Libertarians are into linear reasoning and quantitative analysis. If they
applied these methods to test their own reasoning they'd be in for a
shock. That's the point of my Martian thought experiment. This is not to
say that the state isn't just as unsavory as the Libertarians say it is.
But it does suggest that the state is important, not so much for the
direct duress it inflicts on convicts and conscripts, for instance, as
for its indirect back-up of employers who regiment employees, shopkeepers
who arrest shoplifters, and parents who paternalize children. In these
classrooms, the lesson of submission is learned. Of course, there are
always a few freaks like anarcho-capitalists or Catholic anarchists, but
they're just exceptions to the rule of rule.

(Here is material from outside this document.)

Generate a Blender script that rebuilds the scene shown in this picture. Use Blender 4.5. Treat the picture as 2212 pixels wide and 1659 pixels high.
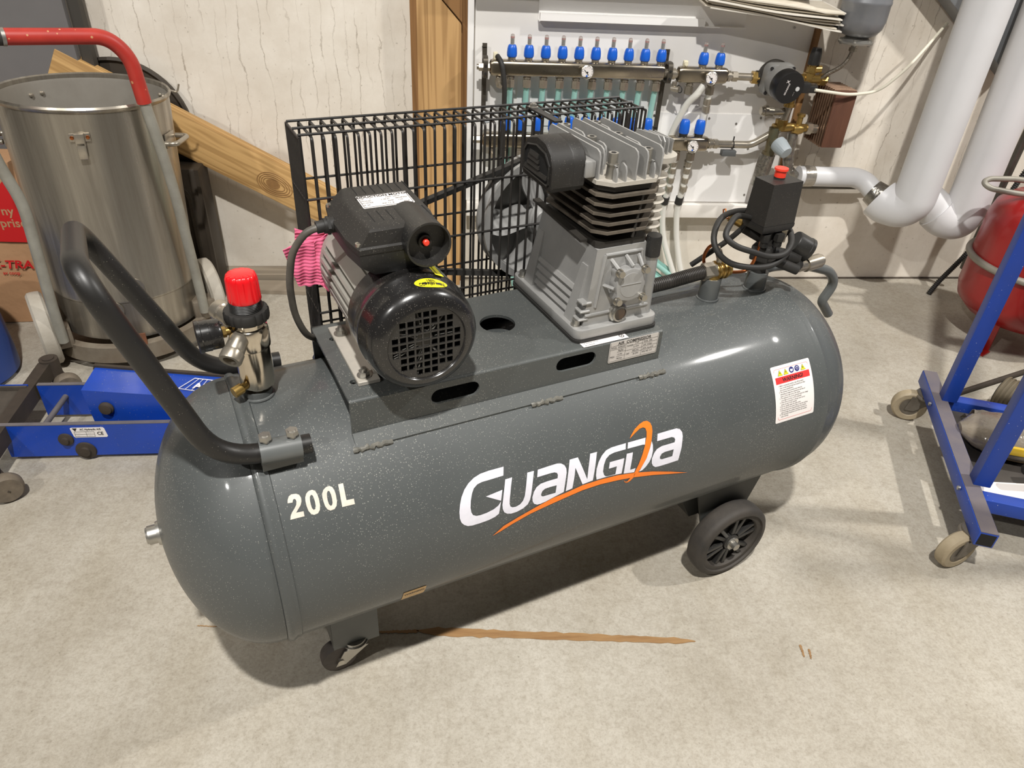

Unlike side issues such as unemployment, unions, and minimum-wage laws,
the subject of work itself is almost entirely absent from libertarian
literature. Most of what little there is consists of Randite rantings
against parasites, barely distinguishable from the invective inflicted on
dissidents by the Soviet press, and Sunday-school platitudinizing that
there is no free lunch – this from fat cats who have usually ingested a
lot of them. In 1980, a rare exception appeared in a book review
published in the Libertarian Review by Professor John Hospers, the
Libertarian Party elder state's-man who flunked out of the Electoral
College in 1972. Here was a spirited defense of work by a college
professor who didn't have to do any. To demonstrate that his arguments
were thoroughly conservative, it is enough to show that they agreed in
all essentials with Marxism-Leninism.